Like many property developers of the time, Fisher would use the sale of one group of houses to finance the construction of the next, so the development went on piecemeal over a decade or more. The atmosphere of feverish construction can be glimpsed in George Gissing's 1894 novel In the Year of the Jubilee.

"London, devourer of rural limits, of a sudden made hideous encroachment upon the old estate, now held by a speculative builder; of many streets to be constructed, three or four had already come into being, and others were mapped out, in mud and inchoate masonry, athwart the ravaged field... The old mansion - not very old, and far from beautiful, but stoutly built - stood grim and desolate, long dismantled, and waiting only to be torn down for the behoof of speculative dealers in old material..."

Cedar House had a few more years of life, however. In 1891 it was being rented by Alexander Murray, a 54-year-old Lieutenant-Colonel in the 4th Royal Irish Rifles, and his family. It was still standing in 1900, when Henry Fisher instituted legal proceedings against a tenant, Mr Curtis, for delapidations.
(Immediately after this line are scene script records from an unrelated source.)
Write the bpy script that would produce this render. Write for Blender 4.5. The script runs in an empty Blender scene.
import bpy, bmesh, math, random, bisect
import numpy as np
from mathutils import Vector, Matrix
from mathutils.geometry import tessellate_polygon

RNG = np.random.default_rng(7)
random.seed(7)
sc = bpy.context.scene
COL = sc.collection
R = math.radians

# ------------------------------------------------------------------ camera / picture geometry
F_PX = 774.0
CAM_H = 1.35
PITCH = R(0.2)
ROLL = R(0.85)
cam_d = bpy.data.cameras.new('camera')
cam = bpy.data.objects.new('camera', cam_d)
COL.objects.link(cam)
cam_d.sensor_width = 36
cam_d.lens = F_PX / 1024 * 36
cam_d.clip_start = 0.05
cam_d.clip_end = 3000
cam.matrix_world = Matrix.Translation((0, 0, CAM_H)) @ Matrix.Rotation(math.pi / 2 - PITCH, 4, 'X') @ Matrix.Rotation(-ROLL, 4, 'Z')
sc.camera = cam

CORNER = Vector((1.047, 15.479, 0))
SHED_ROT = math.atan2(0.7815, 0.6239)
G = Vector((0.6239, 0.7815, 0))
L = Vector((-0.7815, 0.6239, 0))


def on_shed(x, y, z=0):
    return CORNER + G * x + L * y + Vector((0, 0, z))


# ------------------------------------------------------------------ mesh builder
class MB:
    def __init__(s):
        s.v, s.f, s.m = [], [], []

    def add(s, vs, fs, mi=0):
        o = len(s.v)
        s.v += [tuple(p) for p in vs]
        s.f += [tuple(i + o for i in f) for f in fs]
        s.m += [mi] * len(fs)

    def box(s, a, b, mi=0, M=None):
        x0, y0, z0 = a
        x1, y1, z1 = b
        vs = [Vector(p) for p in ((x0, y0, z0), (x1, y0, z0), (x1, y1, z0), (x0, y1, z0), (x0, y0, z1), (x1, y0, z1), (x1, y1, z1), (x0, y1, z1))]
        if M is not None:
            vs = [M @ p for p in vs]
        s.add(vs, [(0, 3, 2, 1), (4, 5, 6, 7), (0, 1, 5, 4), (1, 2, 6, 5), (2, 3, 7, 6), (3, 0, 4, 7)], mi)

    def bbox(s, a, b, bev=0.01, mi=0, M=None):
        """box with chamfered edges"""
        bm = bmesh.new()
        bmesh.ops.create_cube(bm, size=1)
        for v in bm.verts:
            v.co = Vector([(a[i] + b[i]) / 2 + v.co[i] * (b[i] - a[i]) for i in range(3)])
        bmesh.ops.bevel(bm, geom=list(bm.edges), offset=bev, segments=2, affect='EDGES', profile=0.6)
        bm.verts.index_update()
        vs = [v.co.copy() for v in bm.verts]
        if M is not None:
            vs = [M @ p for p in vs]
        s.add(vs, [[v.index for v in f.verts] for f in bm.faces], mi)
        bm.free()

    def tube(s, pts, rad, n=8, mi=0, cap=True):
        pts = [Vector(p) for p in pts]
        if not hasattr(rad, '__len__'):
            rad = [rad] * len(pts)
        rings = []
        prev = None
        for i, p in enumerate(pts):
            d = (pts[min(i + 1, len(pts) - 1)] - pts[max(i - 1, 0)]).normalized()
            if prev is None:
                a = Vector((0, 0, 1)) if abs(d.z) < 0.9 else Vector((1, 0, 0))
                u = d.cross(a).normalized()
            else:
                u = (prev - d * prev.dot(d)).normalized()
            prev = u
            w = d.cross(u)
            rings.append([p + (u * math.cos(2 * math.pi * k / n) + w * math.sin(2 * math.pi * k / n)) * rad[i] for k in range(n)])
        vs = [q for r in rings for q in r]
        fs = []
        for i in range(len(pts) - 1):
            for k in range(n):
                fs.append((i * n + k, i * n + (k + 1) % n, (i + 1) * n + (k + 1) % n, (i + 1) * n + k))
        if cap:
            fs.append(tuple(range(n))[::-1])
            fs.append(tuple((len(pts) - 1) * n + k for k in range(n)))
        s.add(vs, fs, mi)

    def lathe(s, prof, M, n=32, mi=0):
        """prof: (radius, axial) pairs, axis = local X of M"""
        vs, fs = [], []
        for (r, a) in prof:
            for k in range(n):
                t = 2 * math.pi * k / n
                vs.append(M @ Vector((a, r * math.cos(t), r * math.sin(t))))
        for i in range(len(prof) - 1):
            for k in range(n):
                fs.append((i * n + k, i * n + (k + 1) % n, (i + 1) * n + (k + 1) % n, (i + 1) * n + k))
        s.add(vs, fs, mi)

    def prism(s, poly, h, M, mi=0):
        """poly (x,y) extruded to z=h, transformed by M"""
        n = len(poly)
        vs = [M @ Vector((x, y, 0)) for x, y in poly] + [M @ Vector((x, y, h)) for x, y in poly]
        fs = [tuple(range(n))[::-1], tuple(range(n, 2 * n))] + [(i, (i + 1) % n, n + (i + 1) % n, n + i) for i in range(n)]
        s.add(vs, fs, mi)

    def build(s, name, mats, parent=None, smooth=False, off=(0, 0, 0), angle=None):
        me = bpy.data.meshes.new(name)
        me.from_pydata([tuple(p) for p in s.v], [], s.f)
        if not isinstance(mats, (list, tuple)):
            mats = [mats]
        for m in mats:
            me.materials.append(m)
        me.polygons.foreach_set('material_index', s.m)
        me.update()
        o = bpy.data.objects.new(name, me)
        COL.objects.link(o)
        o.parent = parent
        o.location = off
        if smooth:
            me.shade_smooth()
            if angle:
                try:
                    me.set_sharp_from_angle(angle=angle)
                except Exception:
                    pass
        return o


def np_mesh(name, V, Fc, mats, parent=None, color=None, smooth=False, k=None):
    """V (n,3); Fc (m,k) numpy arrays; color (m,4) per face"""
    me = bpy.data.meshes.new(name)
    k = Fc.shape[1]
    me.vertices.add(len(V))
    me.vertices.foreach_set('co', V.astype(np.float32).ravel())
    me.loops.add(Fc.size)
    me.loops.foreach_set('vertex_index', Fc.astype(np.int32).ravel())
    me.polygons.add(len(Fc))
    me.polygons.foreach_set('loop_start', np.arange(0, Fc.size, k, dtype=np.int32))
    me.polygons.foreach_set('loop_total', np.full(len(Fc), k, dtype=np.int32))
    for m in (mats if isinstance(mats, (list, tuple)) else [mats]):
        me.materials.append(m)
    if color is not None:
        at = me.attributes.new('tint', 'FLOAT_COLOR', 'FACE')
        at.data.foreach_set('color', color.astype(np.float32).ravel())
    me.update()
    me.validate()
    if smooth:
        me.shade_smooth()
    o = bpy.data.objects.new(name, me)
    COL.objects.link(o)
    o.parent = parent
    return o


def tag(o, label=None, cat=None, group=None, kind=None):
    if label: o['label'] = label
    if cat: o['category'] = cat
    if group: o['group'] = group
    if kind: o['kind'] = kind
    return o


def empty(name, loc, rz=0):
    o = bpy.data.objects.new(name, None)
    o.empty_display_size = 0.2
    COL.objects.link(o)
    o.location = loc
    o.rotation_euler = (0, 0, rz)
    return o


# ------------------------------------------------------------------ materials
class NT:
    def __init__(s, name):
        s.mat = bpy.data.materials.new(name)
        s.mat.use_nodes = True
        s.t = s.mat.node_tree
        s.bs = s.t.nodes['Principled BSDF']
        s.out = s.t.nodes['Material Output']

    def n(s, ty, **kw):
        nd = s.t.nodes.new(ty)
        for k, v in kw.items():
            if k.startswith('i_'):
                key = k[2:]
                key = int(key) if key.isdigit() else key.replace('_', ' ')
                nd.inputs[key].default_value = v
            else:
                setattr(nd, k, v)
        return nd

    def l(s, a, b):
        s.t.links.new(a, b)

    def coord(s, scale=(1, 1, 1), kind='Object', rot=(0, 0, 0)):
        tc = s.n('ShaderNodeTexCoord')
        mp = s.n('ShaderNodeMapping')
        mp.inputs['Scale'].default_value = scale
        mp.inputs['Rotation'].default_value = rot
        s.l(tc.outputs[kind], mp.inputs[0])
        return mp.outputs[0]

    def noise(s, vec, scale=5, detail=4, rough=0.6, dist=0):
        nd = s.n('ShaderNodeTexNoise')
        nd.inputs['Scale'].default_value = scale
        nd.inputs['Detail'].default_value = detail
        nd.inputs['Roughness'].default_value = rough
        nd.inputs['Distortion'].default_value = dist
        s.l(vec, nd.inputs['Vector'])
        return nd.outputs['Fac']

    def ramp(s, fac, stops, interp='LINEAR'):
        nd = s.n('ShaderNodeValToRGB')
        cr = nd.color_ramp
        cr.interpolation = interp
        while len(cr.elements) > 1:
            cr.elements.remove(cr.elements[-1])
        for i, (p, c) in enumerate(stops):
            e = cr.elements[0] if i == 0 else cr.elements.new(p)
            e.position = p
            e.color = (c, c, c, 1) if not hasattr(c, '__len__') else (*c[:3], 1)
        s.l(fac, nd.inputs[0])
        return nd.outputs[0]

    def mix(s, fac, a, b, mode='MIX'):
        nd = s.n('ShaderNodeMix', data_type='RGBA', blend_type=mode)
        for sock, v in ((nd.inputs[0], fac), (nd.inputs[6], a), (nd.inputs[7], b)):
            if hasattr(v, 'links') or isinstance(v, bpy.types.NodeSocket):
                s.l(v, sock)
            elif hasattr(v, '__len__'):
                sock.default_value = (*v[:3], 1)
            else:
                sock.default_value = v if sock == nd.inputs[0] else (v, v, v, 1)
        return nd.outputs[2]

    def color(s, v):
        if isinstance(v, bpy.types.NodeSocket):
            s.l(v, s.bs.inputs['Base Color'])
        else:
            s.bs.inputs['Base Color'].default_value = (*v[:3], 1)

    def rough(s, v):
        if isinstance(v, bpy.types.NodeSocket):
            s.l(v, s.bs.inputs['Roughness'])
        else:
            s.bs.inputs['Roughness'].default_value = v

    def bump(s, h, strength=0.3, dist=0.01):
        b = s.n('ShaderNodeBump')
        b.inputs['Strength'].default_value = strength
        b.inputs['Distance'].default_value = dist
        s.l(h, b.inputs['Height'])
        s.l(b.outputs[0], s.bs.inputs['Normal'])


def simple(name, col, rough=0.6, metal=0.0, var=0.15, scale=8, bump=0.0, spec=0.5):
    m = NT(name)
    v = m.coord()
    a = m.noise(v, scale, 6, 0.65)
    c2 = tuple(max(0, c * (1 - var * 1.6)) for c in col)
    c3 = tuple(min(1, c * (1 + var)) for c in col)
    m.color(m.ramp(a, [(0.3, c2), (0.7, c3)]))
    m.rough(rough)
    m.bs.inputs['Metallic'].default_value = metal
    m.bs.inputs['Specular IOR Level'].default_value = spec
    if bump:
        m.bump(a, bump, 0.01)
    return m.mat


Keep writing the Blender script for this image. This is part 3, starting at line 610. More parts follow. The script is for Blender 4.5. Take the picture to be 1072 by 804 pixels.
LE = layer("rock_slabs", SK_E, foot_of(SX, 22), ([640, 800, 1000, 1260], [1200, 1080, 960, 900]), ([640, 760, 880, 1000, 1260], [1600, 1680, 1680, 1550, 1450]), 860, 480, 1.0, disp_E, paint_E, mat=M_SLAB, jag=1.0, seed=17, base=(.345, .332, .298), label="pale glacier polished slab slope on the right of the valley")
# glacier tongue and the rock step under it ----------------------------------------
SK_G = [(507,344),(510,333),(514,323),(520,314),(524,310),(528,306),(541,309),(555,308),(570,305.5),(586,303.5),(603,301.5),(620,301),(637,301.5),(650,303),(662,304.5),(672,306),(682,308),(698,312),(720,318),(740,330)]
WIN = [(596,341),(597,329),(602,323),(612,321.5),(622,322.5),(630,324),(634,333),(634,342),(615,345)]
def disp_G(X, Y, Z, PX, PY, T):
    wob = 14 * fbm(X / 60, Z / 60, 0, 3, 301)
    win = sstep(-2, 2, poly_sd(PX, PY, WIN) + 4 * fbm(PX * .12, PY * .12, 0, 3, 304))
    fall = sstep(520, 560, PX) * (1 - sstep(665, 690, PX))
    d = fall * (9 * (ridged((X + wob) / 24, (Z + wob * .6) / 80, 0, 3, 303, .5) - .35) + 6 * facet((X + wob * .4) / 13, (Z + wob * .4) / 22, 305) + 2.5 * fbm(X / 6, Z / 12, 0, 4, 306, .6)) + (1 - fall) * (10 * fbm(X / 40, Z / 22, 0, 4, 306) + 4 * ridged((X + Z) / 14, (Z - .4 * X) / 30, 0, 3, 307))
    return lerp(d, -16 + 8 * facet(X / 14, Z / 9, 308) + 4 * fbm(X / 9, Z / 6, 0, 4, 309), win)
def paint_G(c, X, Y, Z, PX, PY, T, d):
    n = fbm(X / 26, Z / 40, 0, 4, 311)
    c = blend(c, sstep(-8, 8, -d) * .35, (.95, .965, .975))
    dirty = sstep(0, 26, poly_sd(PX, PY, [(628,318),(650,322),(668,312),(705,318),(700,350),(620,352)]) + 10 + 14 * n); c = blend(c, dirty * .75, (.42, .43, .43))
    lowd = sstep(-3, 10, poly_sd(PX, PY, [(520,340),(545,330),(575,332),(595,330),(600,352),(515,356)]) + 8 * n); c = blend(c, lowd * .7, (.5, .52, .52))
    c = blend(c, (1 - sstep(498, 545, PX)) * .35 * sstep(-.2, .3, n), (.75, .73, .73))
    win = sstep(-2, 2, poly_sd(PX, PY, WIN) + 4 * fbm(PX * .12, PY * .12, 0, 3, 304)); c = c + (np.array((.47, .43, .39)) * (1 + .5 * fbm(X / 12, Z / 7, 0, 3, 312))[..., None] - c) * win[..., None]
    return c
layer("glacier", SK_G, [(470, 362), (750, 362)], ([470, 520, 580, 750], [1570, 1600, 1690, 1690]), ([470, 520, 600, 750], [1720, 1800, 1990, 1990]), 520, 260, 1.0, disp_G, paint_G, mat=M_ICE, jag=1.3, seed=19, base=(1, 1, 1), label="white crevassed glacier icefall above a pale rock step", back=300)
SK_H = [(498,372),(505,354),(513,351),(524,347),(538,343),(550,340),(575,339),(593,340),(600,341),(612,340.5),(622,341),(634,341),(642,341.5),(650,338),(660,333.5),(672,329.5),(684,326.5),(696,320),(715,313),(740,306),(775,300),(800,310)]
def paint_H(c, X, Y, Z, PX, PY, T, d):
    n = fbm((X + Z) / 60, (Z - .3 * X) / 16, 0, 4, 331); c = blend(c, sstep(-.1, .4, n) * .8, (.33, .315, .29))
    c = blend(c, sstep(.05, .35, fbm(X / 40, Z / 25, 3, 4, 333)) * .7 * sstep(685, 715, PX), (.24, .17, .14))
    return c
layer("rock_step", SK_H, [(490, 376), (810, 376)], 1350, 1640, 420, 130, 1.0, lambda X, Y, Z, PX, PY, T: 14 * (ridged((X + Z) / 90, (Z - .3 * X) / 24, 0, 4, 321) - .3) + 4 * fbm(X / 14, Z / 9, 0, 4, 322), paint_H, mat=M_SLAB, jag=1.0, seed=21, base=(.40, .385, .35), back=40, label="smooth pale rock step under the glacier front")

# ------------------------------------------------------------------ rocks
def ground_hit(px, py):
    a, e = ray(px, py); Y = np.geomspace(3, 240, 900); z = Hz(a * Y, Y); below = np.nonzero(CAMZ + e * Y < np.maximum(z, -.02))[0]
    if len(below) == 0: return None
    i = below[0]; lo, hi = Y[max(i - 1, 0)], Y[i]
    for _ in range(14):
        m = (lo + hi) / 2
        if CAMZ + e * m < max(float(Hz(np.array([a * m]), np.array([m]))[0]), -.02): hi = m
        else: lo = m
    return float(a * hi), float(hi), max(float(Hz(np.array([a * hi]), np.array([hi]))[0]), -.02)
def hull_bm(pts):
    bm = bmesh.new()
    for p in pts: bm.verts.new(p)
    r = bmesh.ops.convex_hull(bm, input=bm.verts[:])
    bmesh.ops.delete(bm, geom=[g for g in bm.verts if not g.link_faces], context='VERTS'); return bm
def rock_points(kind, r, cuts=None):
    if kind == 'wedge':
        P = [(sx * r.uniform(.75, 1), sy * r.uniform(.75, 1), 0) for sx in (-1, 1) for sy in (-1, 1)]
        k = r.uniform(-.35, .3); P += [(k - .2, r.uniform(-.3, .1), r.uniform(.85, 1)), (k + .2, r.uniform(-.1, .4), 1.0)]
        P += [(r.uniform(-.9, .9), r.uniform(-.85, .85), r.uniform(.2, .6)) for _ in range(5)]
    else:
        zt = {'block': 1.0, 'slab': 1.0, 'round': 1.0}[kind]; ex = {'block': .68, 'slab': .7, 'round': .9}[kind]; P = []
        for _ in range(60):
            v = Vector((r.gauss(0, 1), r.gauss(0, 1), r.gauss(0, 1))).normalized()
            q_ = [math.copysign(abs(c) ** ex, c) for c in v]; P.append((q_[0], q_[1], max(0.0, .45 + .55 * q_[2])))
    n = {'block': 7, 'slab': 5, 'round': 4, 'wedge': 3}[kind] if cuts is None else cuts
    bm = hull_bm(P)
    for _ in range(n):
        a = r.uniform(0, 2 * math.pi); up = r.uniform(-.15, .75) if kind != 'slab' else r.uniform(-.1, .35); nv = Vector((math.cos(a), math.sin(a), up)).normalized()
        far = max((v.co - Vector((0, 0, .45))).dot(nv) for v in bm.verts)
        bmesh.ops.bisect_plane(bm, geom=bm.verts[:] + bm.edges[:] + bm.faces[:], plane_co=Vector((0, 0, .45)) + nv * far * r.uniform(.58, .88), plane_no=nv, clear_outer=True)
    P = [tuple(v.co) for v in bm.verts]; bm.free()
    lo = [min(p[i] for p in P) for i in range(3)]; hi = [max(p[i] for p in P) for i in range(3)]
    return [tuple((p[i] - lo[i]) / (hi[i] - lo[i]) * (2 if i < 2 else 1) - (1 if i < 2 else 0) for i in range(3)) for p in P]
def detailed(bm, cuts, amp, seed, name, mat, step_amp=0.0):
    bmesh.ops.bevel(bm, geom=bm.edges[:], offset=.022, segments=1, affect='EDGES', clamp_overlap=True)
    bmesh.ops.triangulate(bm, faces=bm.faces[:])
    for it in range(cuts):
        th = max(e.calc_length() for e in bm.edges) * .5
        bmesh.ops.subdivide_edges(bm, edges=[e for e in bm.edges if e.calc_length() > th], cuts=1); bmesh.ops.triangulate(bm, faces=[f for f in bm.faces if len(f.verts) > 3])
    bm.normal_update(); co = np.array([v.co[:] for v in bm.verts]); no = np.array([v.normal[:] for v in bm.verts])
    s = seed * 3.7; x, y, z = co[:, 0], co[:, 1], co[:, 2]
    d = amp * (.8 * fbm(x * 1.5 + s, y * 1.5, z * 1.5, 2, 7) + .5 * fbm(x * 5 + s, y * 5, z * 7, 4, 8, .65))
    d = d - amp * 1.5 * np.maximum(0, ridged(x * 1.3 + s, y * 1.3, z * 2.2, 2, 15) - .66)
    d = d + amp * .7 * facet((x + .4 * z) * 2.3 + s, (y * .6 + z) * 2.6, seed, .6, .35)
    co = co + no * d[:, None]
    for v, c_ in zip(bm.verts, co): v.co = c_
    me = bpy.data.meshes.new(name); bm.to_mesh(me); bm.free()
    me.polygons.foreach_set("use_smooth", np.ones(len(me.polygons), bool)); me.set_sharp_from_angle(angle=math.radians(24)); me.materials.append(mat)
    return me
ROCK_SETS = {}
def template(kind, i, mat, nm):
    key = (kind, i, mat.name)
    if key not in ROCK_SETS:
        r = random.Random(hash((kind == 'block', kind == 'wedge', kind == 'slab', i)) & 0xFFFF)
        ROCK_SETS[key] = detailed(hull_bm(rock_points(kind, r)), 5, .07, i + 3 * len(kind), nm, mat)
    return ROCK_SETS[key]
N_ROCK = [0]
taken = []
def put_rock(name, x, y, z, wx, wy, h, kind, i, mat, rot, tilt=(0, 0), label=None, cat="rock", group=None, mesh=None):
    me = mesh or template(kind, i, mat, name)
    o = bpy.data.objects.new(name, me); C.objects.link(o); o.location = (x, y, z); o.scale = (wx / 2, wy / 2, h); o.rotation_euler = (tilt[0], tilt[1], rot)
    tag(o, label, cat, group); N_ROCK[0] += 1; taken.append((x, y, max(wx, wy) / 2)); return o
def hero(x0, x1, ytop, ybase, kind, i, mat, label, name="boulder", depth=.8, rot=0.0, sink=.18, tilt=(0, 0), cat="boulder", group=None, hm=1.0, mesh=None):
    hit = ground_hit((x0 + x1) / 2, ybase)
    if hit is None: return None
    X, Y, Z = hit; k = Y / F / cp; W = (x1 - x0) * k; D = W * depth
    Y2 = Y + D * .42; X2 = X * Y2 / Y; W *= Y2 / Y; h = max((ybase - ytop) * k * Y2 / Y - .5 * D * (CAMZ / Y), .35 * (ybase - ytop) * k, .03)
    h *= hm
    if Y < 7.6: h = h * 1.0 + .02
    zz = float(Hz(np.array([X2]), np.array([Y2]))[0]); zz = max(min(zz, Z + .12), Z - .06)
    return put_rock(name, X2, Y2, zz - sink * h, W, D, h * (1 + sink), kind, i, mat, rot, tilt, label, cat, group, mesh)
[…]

The house also appears on a plan attached to a conveyance in 1902, but soon after that it seems to have been demolished and the present houses on the site date from the early years of the 20th century.

As for the couple from Swanley Village, Kent, who bought our house from Henry Fisher in the summer of 1898, the census returns for 1901 will not be made public until 2 January 2002. And maybe it is only right that they - and those more recent ghosts who once moved through these rooms - should be allowed to lie in peace for a while longer.